The nouveaux riches, like their colonial predecessors, tended to form family foundations that ran charities. Only a few gave grants, so it was the corporations that attracted the attention of CSOs. Many grantmakers plus many grantseekers equals a big demand for fundraisers. So the profession began in earnest in Latin America.

A new gloss, but an old problem
There are now hundreds of thousands of legally established CSOs in the region. The sector is often smart, often effective and always lively. But it has the same old dependency problem. The ‘higher up’ in question has simply changed from the crown to the church, the few wealthy families, the government, foreign foundations and governments, and now the private sector.

Problem? Well, it’s a good thing that most of Latin America avoided the recent great recession because a drop in profits would have devastated civil society. Besides, there is the strategic philanthropy of the transnationals, embraced by the domestics: every donation has to advance their business. While companies still give many small donations to polish their image, now they’re tough about getting something in return for anything but a pittance: media coverage, or the halo of a cause related to their marketing. The recipient is at risk of bending its mission to the will of the partner, but mainly it’s a lot of extra work to satisfy corporate images and reporting requirements.

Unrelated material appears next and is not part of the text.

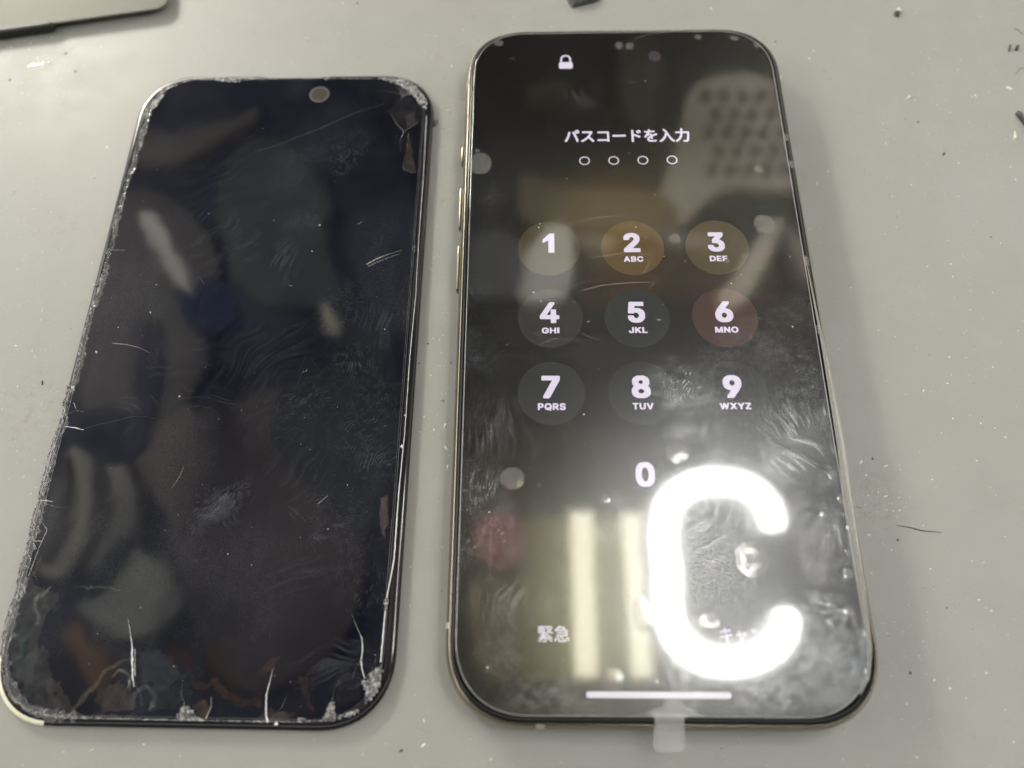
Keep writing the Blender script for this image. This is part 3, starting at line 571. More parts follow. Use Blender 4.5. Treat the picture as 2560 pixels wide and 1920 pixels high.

These remarks are about corporate decisions on giving. There are also donations from family businesses that really are the donations of the family.

Individuals are giving more, but not a lot. Too bad, because both parties win. Giving is good for the soul and it’s good for the CSO. Also, foreign donors are impressed by the CSO that taps into local funds. The best thing about personal donations, though, is that they don’t have a lot of strings attached.

Back where we began….
Why don’t Latin Americans give? They blame the lack of tax incentives, but a deduction only lessens the financial blow to the donor; it’s never an incentive to give. Anyway, deductions are irrelevant where tax dodging is a popular sport, which is understandable: you dodge taxes where politicians pocket them.

Latin Americans don’t give a lot (outside of the family and disasters) because they still look ‘above’ and they still distrust CSOs. For their part, CSOs tend to be insular and secretive, and this in the age of transparency and metrics when donors everywhere, even individuals, are more discriminating than ever before.

So why don’t these CSOs get with the times and dissipate the aura of distrust that surrounds them? Why don’t they join with other CSOs? Why don’t they publish financial information? They have their reasons. Their society is a bit feudal: families competing for favours from the rich and powerful. Jealousy and criticism abound where resources are scarce (or recently have been). Your board members are presumed to be rich. If you publish their names they’ll be kidnapped. Maybe a few CSOs have something to hide.

And so Latin America depends on business to support socioeconomic development, the arts, and … culture. It is, after all, a question of culture.